New US Airways chief executive Bruce Lakefield declared that he had not taken office to preside over the dissolution of the carrier, telling employees in one of his first recorded messages: "I'm not interested in breaking up the company and selling it in chunks." But the company conceded in a regulatory filing that the entry of Southwest Airlines into its main hub, Philadelphia, may force it to file for bankruptcy again, 15 months after it emerged for the first time, and may compel it to sell off assets.

Days before Southwest's onslaught began, Lakefield met union leaders to outline his plan to transform US Airways into a lower-cost airline. The idea is to take US Airways away from the hub-and-spoke model by offering more non-stops. The plan emphasises increased direct flying from its business-centre airports - Boston Logan, New York LaGuardia and Washington Reagan National - as well as Philadelphia. It retains its Caribbean and transatlantic operations, but formally downgraded Pittsburgh from hub status.

The carrier is clear that it must still lower costs. Its trip cost between Philadelphia and Orlando is over $14,000 with a 126-seat Boeing 737-300, while an unidentified low-cost carrier's is under $8,000 with a one-class 137-seat 737-300. So the US Airways break-even fare at an 83% load factor is $135, while that of low-cost carriers is $70 at the same load factor.

In reaction to the Southwest invasion, US Airways launched a "guerilla marketing" campaign that featured giving away pizza on the streets of Philadelphia and other publicity stunts. Its centrepiece, however, simplified pricing called "Philly Go Fares", removes Saturday-night stays and lowers the highest fare by 40-60%, but applies only in markets where US Airways and Southwest compete, says Lehman Brothers analyst Gary Chase.

Many of the new fares are still higher than the Southwest fares, which led JP Morgan Securities analyst Jamie Baker to note: "In the vernacular of pricing circles, this is known as charging a stupid premium."
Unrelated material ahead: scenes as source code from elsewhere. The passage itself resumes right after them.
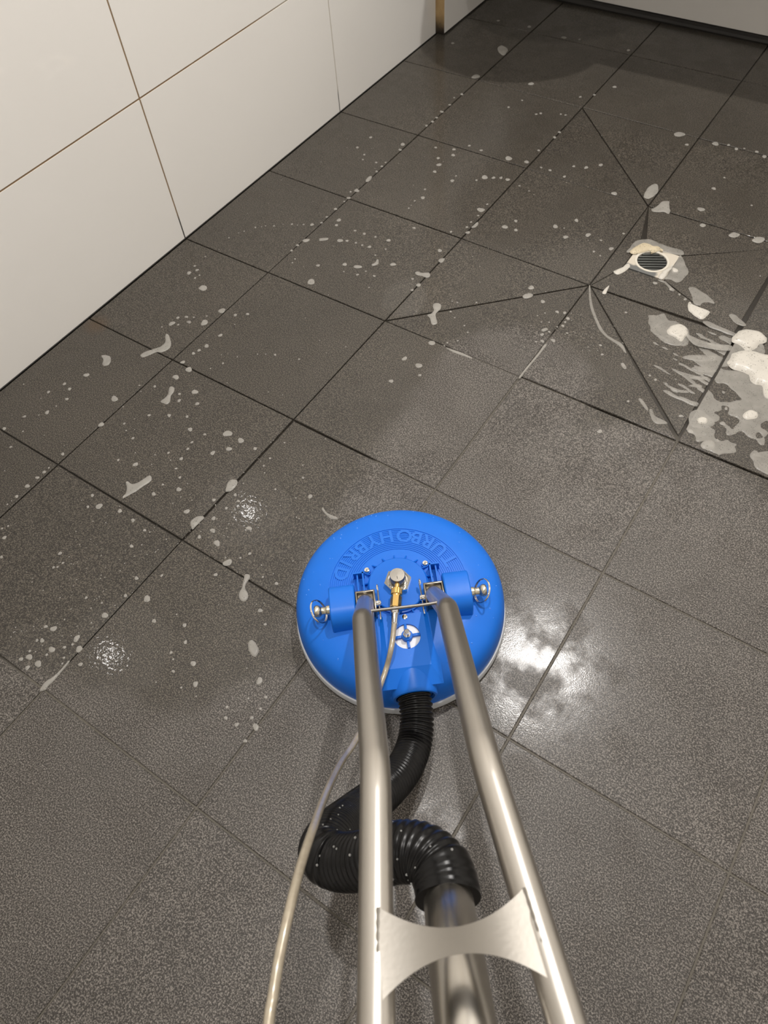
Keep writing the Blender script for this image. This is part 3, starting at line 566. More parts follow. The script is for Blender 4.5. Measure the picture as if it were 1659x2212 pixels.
# recessed ceiling lamps; the rearmost is an added ambient fill
M_RIM = simple('white_lamp_rim', (.8, .8, .8), .4)
M_LENS, _nt, _b = new_mat('lit_lamp_lens')
_b.inputs['Emission Color'].default_value = (1, .95, .88, 1); _b.inputs['Emission Strength'].default_value = 12
LL = ['round white recessed ceiling lamp nearest the far wall', 'round white recessed ceiling lamp above the cleaning machine', 'unseen round ceiling lamp added near the back wall for ambient fill']
for (lx, ly), lab in zip(LAMPS, LL):
    e = empty('ceiling_lamp', (lx, ly, CEIL)); tag(e, lab, 'lamp', 'ceiling lamps')
    MB().lathe([(.046, -.001), (.046, -.014), (.050, -.020), (.060, -.016), (.062, -.001)], 40).build('rim', M_RIM, e)
    MB().lathe([(.0, -.004), (.045, -.004), (.045, -.010), (.0, -.010)], 40, close=False).build('lens', M_LENS, e)

# made-up wall-hung board out of view, added to cast the far floor's shadow
st = empty('shadow_caster', (.40, YF, .46)); tag(st, 'unseen white board added on the far wall to cast the floor shadow', 'shadow caster')
pts = [(.84, -.002), (.84, -.405), (.82, -.415), (.215, -.415)]
for k in range(0, 13):
    a = math.radians(22 + k * 140 / 12); pts.append((.228 * math.cos(a), -.36 - .232 * math.sin(a)))
pts += [(-.235, -.40), (-.235, -.002)]
pts = pts[::-1]
MB().prism(pts, -.02, .015).build('caster_board', M_WHITEP, st, ang=30)
for bx in (-.12, .2, .6):
    MB().prism([(0, 0), (-.28, 0), (0, -.16)], -.015, .015, Matrix.Translation((bx, -.003, -.021)) @ Matrix(((0, 0, 1, 0), (1, 0, 0, 0), (0, 1, 0, 0), (0, 0, 0, 1)))).build('bracket', M_BRUSH, st)

# ------------------------------------------------------------------ floor drain
dcx, dcy = .9785, .432; dz0 = fz(dcx, dcy) - .0012
dr = empty('floor_drain', (dcx, dcy, dz0)); tag(dr, 'square floor drain with round slotted grate ringed by soap foam', 'drain')
hx, hy = (DRX1 - DRX0) / 2 - .001, (DRY1 - DRY0) / 2 - .001
# frame plate with a round opening
mb = MB(); n = 48; ro = .0345; vs = []; 
for k in range(n):
    a = 2 * math.pi * k / n; c, s = math.cos(a), math.sin(a); q = 1 / max(abs(c) / hx, abs(s) / hy)
    vs += [(c * ro, s * ro, 0), (c * q, s * q, 0), (c * q, s * q, -.008), (c * ro, s * ro, -.008)]
fs = []
for k in range(n):
    a, b = 4 * k, 4 * ((k + 1) % n)
    fs += [(a, a + 1, b + 1, b), (a + 1, a + 2, b + 2, b + 1), (b, b + 3, a + 3, a)]
mb.add(vs, fs).build('frame', M_FRAME, dr, ang=40)
MB().lathe([(.0300, -.003), (.0300, .0002), (.0308, .0010), (.0345, .0012), (.0352, .0006), (.0352, -.003)], 48, close=False).build('grate_rim', M_DRAINW, dr)
ga = math.radians(28)
for k in range(-3, 4):
    w = math.sqrt(max(0, .0302 ** 2 - (k * .0082) ** 2))
    Mx = Matrix.Rotation(ga, 4, 'Z')
    b_ = MB(); b_.box(-w, w, k * .0082 - .0020, k * .0082 + .0020, -.0040, -.0002, .0007)
    b_.v = [tuple(Mx @ Vector(p)) for p in b_.v]
    b_.build('grate_bar', M_DRAING, dr)
MB().lathe([(.031, -.004), (.031, -.010), (.0, -.010)], 32, close=False).build('well', M_DARK, dr)

# ------------------------------------------------------------------ the cleaning machine (local frame: +Y away from the operator)
RZ = math.radians(40.07)
CL = empty('surface_cleaner', (.975, -.521, 0), RZ)
tag(CL, 'round blue rotary tile cleaner with twin steel tube handle and black hose', 'floor cleaner')
hull_prof = [(.1515, .014), (.1522, .020), (.1520, .032), (.1508, .044), (.1485, .054), (.1445, .0625), (.138, .0695), (.128, .0752), (.115, .0795), (.100, .0825), (.080, .0840), (.050, .0850), (.0, .0850)]
def smooth_prof(p, per=4): return [(v.x, v.y) for v in catmull([(a, b, 0) for a, b in p], per)]
hull = MB().lathe([(.145, .016)] + smooth_prof(hull_prof), 128, close=False).build('hull', M_BLUE, CL, ang=50)
def hull_z(r):
    for (r1, z1), (r0, z0) in zip(hull_prof, hull_prof[1:]):
        if r0 <= r <= r1: return z0 + (z1 - z0) * (r - r0) / max(r1 - r0, 1e-6)
    return .085
skirt = MB().lathe([(.140, .0015), (.1535, .0015), (.1553, .004), (.1553, .012), (.1540, .0165), (.1505, .0180), (.140, .0180)], 128, close=False).build('skirt', M_SKIRT, CL)
skirt['label'] = 'pale grey brush skirt around the rim'
# moulded rings and raised lettering on the far half
def arc_ridge(r, a0, a1, w, h, n=72):
    mb = MB(); vs = []
    for k in range(n + 1):
        a = math.radians(a0 + (a1 - a0) * k / n); c, s = math.cos(a), math.sin(a); z = hull_z(r)
        for rr, zz in ((r - w / 2, z - .001), (r - w * .3, z + h), (r + w * .3, z + h), (r + w / 2, z - .001)):
            vs.append((c * rr, s * rr, zz))
    fs = []
    for k in range(n):
        for q in range(3):
            a = k * 4 + q; fs.append((a, a + 1, a + 5, a + 4))
    return mb.add(vs, fs)
for k in range(13):
    r = .0625 + k * .00296
    arc_ridge(r, 2, 178, .0019, .0011).build('moulded_ring', M_BLUE, hull, ang=60)
for ch, ang in zip('TURBOHYBRID', (22.8, 38.5, 52.5, 64.5, 77.0, 95.0, 109.5, 122.5, 134.5, 145.5, 157.5)):
    cu = bpy.data.curves.new('letter', 'FONT'); cu.body = ch; cu.size = .0275; cu.extrude = .0012; cu.align_x = 'CENTER'
    cu.offset = .00065
    to = bpy.data.objects.new('letter', cu); COL.objects.link(to)
    dg = bpy.context.evaluated_depsgraph_get(); me = bpy.data.meshes.new_from_object(to.evaluated_get(dg))
    bpy.data.objects.remove(to); bpy.data.curves.remove(cu)
    me.materials.clear(); me.materials.append(M_BLUE); me.name = 'letter'
    a = math.radians(ang); rad = Vector((math.cos(a), math.sin(a), 0)); tan = Vector((-math.sin(a), math.cos(a), 0))
    Mx = Matrix.Identity(4)
    for i in range(3):
        Mx[i][0] = tan[i] * 1.06; Mx[i][1] = -rad[i]; Mx[i][2] = (0, 0, 1)[i]; Mx[i][3] = rad[i] * .0936
    Mx[2][3] = hull_z(.083) + .0002
    me.transform(Mx); obj('letter', me, hull)
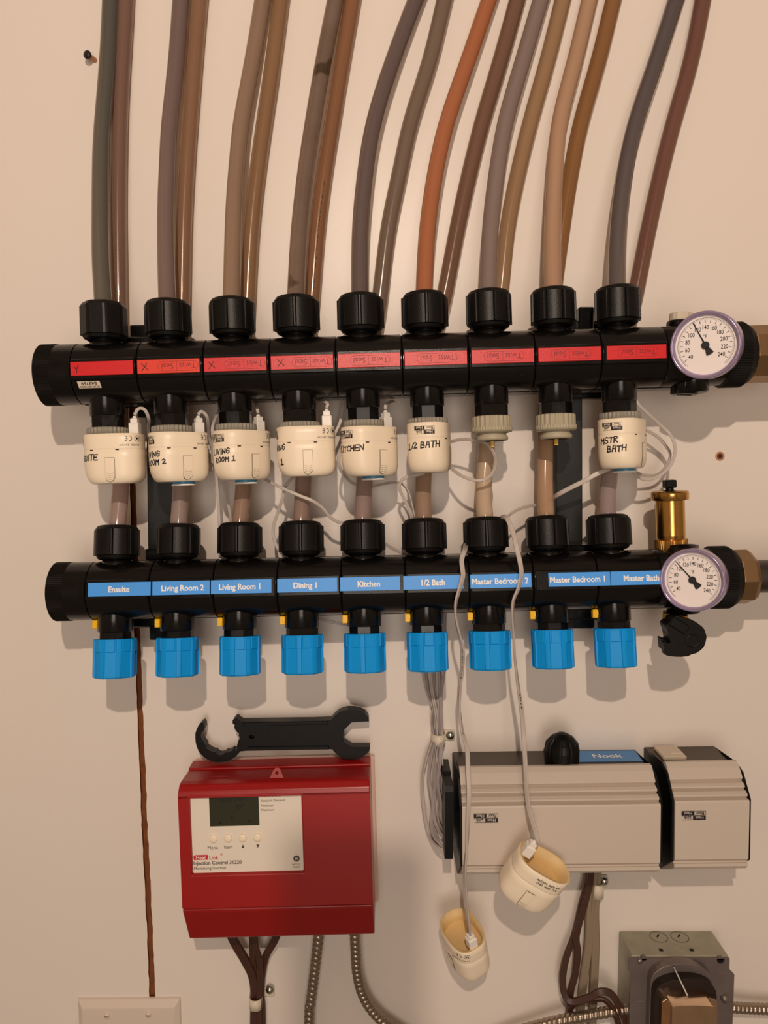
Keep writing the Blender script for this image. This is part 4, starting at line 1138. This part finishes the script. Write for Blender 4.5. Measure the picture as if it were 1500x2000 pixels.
# blue sticker with Nook
i_ = z1r.matrix_world.inverted(); ztp = z_top - 0.0010
A_ = i_ @ W(1112, 1470, 0.001); 
m = MB().flat(); xs0, xs1 = (i_ @ W(1105, 1470, .02)).x, (i_ @ W(1250, 1470, .02)).x
m.box(((xs0 + xs1) / 2, -0.0160, ztp + 0.0003), (xs1 - xs0, 0.026, 0.0004))
m.mat(1); xm = (i_ @ W(1187, 1470, .02)).x
m.text('Nook', 0.0120, lambda u, v: (xm + u, -0.016 + v * 1.0, ztp + 0.0007), bold=.02)
m.build('name_label', ['label_blue_dim', 'label_white'], z1r)
# black domed knob
kp = W(1097, 1494, 0.034)
kb = empty('domed_knob', T((kp.x, -0.034, z_top + 0.0035)), 'black domed ribbed knob standing on the long grey module', 'knob')
m = MB().flat().lathe([(0.0160, -0.002), (0.0163, 0.012), (0.0152, 0.0185), (0.0105, 0.0240), (0.0045, 0.0275), (0.0012, 0.0282)], 96,
    rf=lambda a, k, r, z: r - (0.0008 if ((a + .1) % (PI / 5)) < 0.16 and 0 < k < 4 else 0))
m.build('knob_body', 'box_black', kb)
# cream pad
cp = W(1309, 1468, 0.02)
m = MB().box((0, 0, 0), (0.0225, 0.026, 0.0042), ch=0.001); m.box((0.004, -0.002, 0.0022), (0.012, 0.010, 0.0012), ch=0.0004)
o = m.build('foam_pad', 'sticker_cream', None, mw=T((cp.x, -0.020, z_top + 0.0062))); tag(o, 'small cream pad lying on the short grey module', 'pad')
# black terminal box at the left end
tp = [W(870, 1520, 0.05), W(889, 1680, 0.05)]
xL, xR = W(868, 1600, .055).x, xa - 0.0002
zt_, zb_ = W(870, 1507, 0.030).z, W(880, 1672, .055).z
tb = empty('terminal_box', T((xL, 0, 0)), 'narrow black box at the left end of the long grey module', 'box')
m = extr('t', None, [(0, zt_), (0.030, zt_), (0.036, zt_ - .002), (0.058, W(870, 1535, .058).z), (0.060, W(870, 1545, .058).z), (0.060, zb_), (0.0, zb_)], 0, max(0.006, xR - xL), tb)
m.build('box_body', 'box_black', tb)

# ------------------------------------------------------------------ cables
def cable(name, path, label, cat, r=0.00078, mt='wire_grey', group=None, g=0.85, twist=None, k=8, round_=False, prints=None):
    P = [W(x, y, d) for x, y, d in path] if not isinstance(path[0], Vector) else path
    SP = spline(P, k); m = MB().soft().sweep(SP, circ(r, 10) if round_ else twin(r, g), twist=twist)
    if prints:
        rn = random.Random(3); m.mat(1)
        for a, b in zip(SP[:-1], SP[1:]):
            y = PX(a)[1]
            if prints[0] < y < prints[1] and rn.random() < .8:
                t = rn.uniform(.1, .5); c = a.lerp(b, t); dv = (b - a).normalized() * rn.uniform(.0006, .0014); o = Vector((rn.uniform(-.0003, .0003), -r * 1.22, 0))
                sw = Vector((rn.uniform(.0003, .0006), 0, 0)); m.smooth = False
                m.add([c + o - sw, c + o + sw, c + o + sw + dv, c + o - sw + dv], [(0, 1, 2, 3)])
    mt = [mt, 'ink']
    return tag(m.build(name, mt), label, cat, group)
FB = 0.0925
cA = [(925, 1056, .030), (911, 1064, .060), (908, 1074, .084), (902, 1092, FB), (903, 1110, .096), (904, 1126, .0965), (896, 1155, .097), (890, 1180, .095), (891, 1210, .090), (897, 1240, .085), (903, 1270, .080), (902, 1310, .070), (897, 1350, .064), (898, 1390, .062), (903, 1430, .062), (912, 1462, .064), (914, 1500, .070), (916, 1550, .080), (914, 1600, .083), (912, 1650, .083), (908, 1700, .083), (909, 1740, .078)]
cB = [(968, 1034, .032), (976, 1014, .058), (989, 1011, .076), (1002, 1040, .084), (1009, 1070, .092), (1016, 1100, .097), (1018, 1122, .098), (1012, 1150, .098), (1003, 1172, .097), (1001, 1196, .094), (1003, 1240, .086), (1006, 1290, .078), (1012, 1340, .072), (1019, 1390, .070), (1023, 1440, .070), (1026, 1490, .074), (1028, 1530, .082), (1033, 1580, .096)]
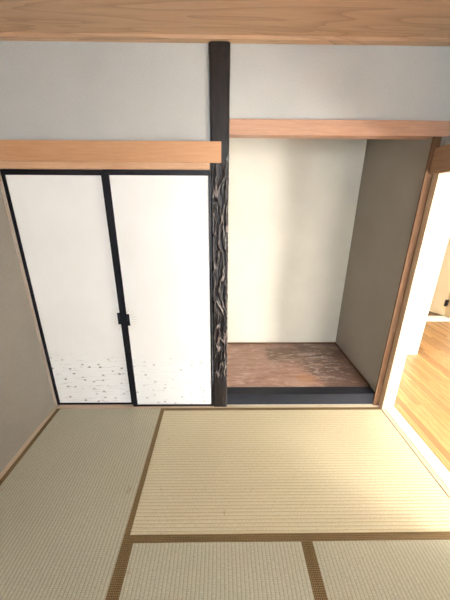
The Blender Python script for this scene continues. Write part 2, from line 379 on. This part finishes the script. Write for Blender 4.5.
# ------------------------------------------------------------------ sliding doors
def stile(name, x0, x1, y0, y1, z0, z1, root): return adopt(box(name, x0, x1, y0, y1, z0, z1, M['black'], bevel=.0025), root)
def sliding_door(name, x0, x1, y0, y1, paper, label, pull_side, left_w, right_w):
    root = struct(empty(name, ((x0+x1)/2, (y0+y1)/2, .004)), label, 'sliding door')
    zt, zb = 1.799, .004
    stile('stile', x0, x0+left_w, y0, y1, zb, zt, root); stile('stile', x1-right_w, x1, y0, y1, zb, zt, root)
    stile('top_rail', x0+left_w, x1-right_w, y0+.002, y1, zt-.032, zt, root)
    stile('bottom_rail', x0+left_w, x1-right_w, y0+.002, y1, zb, zb+.018, root)
    adopt(box('paper_panel', x0+left_w, x1-right_w, y0+.006, y1-.004, zb+.018, zt-.032, paper), root)
    # pull: a dark bracket on the paper against the stile, with a recessed cup
    s = 1 if pull_side == 'right' else -1
    xe = (x1-right_w) if s > 0 else (x0+left_w)
    zc = .79; yy = y0+.006
    pl = bmesh.new()
    w_, h_ = .019, .092
    xa, xb = sorted((xe, xe - s*w_))
    box_bm(pl, xa, xb, yy-.006, yy+.0005, zc-h_/2, zc-h_/2+.034)
    box_bm(pl, xa, xb, yy-.006, yy+.0005, zc+h_/2-.010, zc+h_/2)
    xo0, xo1 = sorted((xe-s*w_, xe-s*(w_-.010)))
    box_bm(pl, xo0, xo1, yy-.006, yy+.0005, zc-h_/2+.034, zc+h_/2-.010)
    plo = adopt(finish('door_pull', pl, M['black'], bevel=.0012), root)
    plo['label'] = 'black lacquer finger pull'
    xi0, xi1 = sorted((xe, xe-s*(w_-.010)))
    cup = box('pull_cup', xi0, xi1, yy-.0015, yy+.0003, zc-h_/2+.034, zc+h_/2-.010, M['metal'])
    cup.parent = plo
    return root
sliding_door('door_1', -1.350, -.687, .004, .027, M['paperL'], 'left white paper sliding door with printed ripples and leaves at its foot', 'right', .022, .044)
sliding_door('door_2', -.709, -.0475, -.020, .003, M['paperR'], 'right white paper sliding door, next to the dark pillar', 'left', .036, .012)

# ------------------------------------------------------------------ carved pillar
def pillar():
    bm = bmesh.new(); x0, x1, y0, y1 = -.047, .071, -.024, .098
    z0, z1 = .0, 2.4295
    cx, cy = (x0+x1)/2, (y0+y1)/2; hw, hd, rr = (x1-x0)/2, (y1-y0)/2, .018
    prof = []
    N = 26
    def side(p, q, n):
        for i in range(n): prof.append((p[0]+(q[0]-p[0])*i/n, p[1]+(q[1]-p[1])*i/n))
    def arc(ax, ay, a0):
        for i in range(5):
            a = a0+math.pi/2*i/5; prof.append((ax+rr*math.cos(a), ay+rr*math.sin(a)))
    arc(-hw+rr, -hd+rr, math.pi); side((-hw+rr, -hd), (hw-rr, -hd), 34)
    arc(hw-rr, -hd+rr, -math.pi/2); side((hw, -hd+rr), (hw, hd-rr), 12)
    arc(hw-rr, hd-rr, 0); side((hw-rr, hd), (-hw+rr, hd), 6)
    arc(-hw+rr, hd-rr, math.pi/2); side((-hw, hd-rr), (-hw, -hd+rr), 12)
    NZ = 760; rows = []; rv = []
    lay = None
    for k in range(NZ+1):
        z = z0+(z1-z0)*k/NZ; row = []
        # carving strength: strongest in the middle, smooth at foot and head
        amp = max(0, min(1, (z-.20)/.12))*max(.0, min(1, (1.95-z)/.25))
        for (px, py) in prof:
            X, Y = px+cx, py+cy
            nx = px+.022*noise.noise(Vector((py*6, 3.1, z*7)))+.010*noise.noise(Vector((8.2, px*20, z*23)))
            r1 = 1-abs(noise.noise(Vector((nx*34, py*20, z*5.5))))*5.2
            r2 = 1-abs(noise.noise(Vector((nx*62+5, py*40, z*11))))*5.0
            rid = min(1, max(0, r1)*.95+max(0, r2)*.45)
            d = Vector((px/hw, py/hd, 0)); 
            n = Vector((px if abs(px) > hw-rr-.001 else 0, py if abs(py) > hd-rr-.001 else 0, 0))
            n = n.normalized() if n.length > 0 else d.normalized()
            edge = .4 if X < -.030 else 1.0        # smooth flat strip along the left edge
            off = -(1-rid)*.014*amp*edge*(1 if py < hd*.5 else .2)
            off += (.0022*noise.noise(Vector((px*24, py*24, z*5)))+.0008*noise.noise(Vector((px*90, py*90, z*22))))*(1-amp)
            row.append(bm.verts.new((X+n.x*off, Y+n.y*off, z))); rv.append(rid*amp*edge)
        rows.append(row)
    P = len(prof)
    for k in range(NZ):
        for i in range(P):
            bm.faces.new((rows[k][i], rows[k][(i+1) % P], rows[k+1][(i+1) % P], rows[k+1][i]))
    bm.faces.new(rows[0][::-1]); bm.faces.new(rows[-1])
    bm.verts.index_update()
    o = finish('alcove_pillar', bm, M['pillar'])
    at = o.data.attributes.new('ridge', 'FLOAT', 'POINT')
    at.data.foreach_set('value', rv)
    for p in o.data.polygons: p.use_smooth = True
    tag(o, 'black-brown carved wooden pillar with rippled bark relief between sliding doors and alcove', 'pillar')
pillar()

# ------------------------------------------------------------------ alcove floor
sill = box('alcove_step', .0705, 1.318, -.0, .094, .0025, .108, M['blackwood'], bevel=.004)
tag(sill, 'black lacquered step board along the front edge of the alcove', 'step')
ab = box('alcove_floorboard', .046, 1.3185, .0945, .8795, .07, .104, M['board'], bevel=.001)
tag(ab, 'reddish-brown scuffed and stained wooden board covering the alcove floor', 'floorboard')
struct(box('trim_14', .046, 1.3185, .862, .8795, .1045, .118, M['postZ'], bevel=.001), 'thin wooden strip along the rear of the alcove floor', 'floor trim')
struct(box('trim_15', 1.308, 1.3185, .10, .861, .1045, .118, M['postZ'], bevel=.001), 'thin wooden strip along the right side of the alcove floor', 'floor trim')

# ------------------------------------------------------------------ tatami mats
HW = .034
def mat(x0, x1, y0, y1, axis, label, sides=(1, 1)):
    g = .0008; x0 += g; x1 -= g; y0 += g; y1 -= g
    root = empty('tatami_mat', ((x0+x1)/2, (y0+y1)/2, -.055)); tag(root, label, 'tatami mat', 'straw mats covering the floor')
    o = ((x0+x1)/2, (y0+y1)/2, 0)
    if axis == 'X':
        adopt(box('rush_surface', x0, x1, y0+.001, y1-.001, -.055, 0, M['tatX_sunlit'], bevel=.003), root)
        if sides[0]: adopt(box('edging_tape', x0, x1, y0, y0+HW, -.05, .0018, M['heriX'], bevel=.001), root)
        if sides[1]: adopt(box('edging_tape', x0, x1, y1-HW*.8, y1, -.05, .0018, M['heriX'], bevel=.001), root)
    else:
        adopt(box('rush_surface', x0+.001, x1-.001, y0, y1, -.055, 0, M['tatY'], bevel=.003), root)
        adopt(box('edging_tape', x0, x0+HW*.82, y0, y1, -.05, .0018, M['heriY'], bevel=.001), root)
        adopt(box('edging_tape', x1-HW*.82, x1, y0, y1, -.05, .0018, M['heriY'], bevel=.001), root)
    return root
YB, YM = -.036, -.993
mat(XL, -.447, -1.86, YB, 'Y', 'long greenish tatami mat along the left wall, in front of the left sliding door')
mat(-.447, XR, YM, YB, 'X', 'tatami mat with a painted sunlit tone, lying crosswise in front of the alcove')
mat(-.447, .455, YM-1.8, YM, 'Y', 'tatami mat at the bottom centre of the photo, nearest the viewer between two brown tapes')
mat(.455, XR, YM-1.8, YM, 'Y', 'tatami mat in the lower right corner, nearest the viewer by the hall side')

# ------------------------------------------------------------------ hall door, half open
def hall_door():
    p0 = Vector((3.315, HALL_B+.06, 0)); ang = math.atan2(.90, -.42)
    root = struct(empty('door_3', (p0.x, p0.y, .0)), 'half-open beige door with a dark hinge in the hall', 'door')
    leaf = box('door_leaf', 0, .78, -.018, .018, .045, 1.98, M['beige_door'], root, .003)
    for z in (.24, 1.75):
        bm = bmesh.new(); box_bm(bm, -.012, .02, -.024, .024, z-.05, z+.05)
        finish('hinge', bm, M['metal'], root, .002)
    bm = bmesh.new(); bmesh.ops.create_uvsphere(bm, u_segments=16, v_segments=10, radius=.026, matrix=Matrix.Translation((.71, -.06, .95)))
    bmesh.ops.create_cone(bm, cap_ends=True, segments=14, radius1=.01, radius2=.01, depth=.05, matrix=Matrix.Translation((.71, -.04, .95)) @ Matrix.Rotation(math.pi/2, 4, 'X'))
    finish('door_handle', bm, M['metal'], root)
    root.rotation_euler.z = ang
hall_door()

# ------------------------------------------------------------------ added, unseen sliding door shading the near half of the side opening
def added_side_door():
    root = struct(empty('added_door_4', (1.41, -1.49, .004)), 'added, unseen pale sliding door shading the near half of the side opening', 'sliding door')
    for y0, y1, z0, z1, nm in ((-1.798, -1.765, .0045, 1.783, 'stile'), (-1.213, -1.18, .0045, 1.783, 'stile'), (-1.765, -1.213, 1.75, 1.783, 'top_rail'), (-1.765, -1.213, .0045, .04, 'bottom_rail')):
        adopt(box(nm, 1.395, 1.425, y0, y1, z0, z1, M['jambZ'], bevel=.002), root)
    adopt(box('paper_panel', 1.403, 1.417, -1.765, -1.213, .04, 1.75, M['white_paint']), root)
added_side_door()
Worse, Standard & Poor's cut US Airways debt ratings to CCC+, which may jeopardise the financing of the new Bombardier and Embraer regional jets that were the key to previous chief executive David Siegel's survival plan for the airline. Siegel resigned in April under intense union pressure and was replaced by Lakefield. The downgrade triggers an escape clause for lessor GECAS to end or modify its $2.8 billion in backing for the regional jets.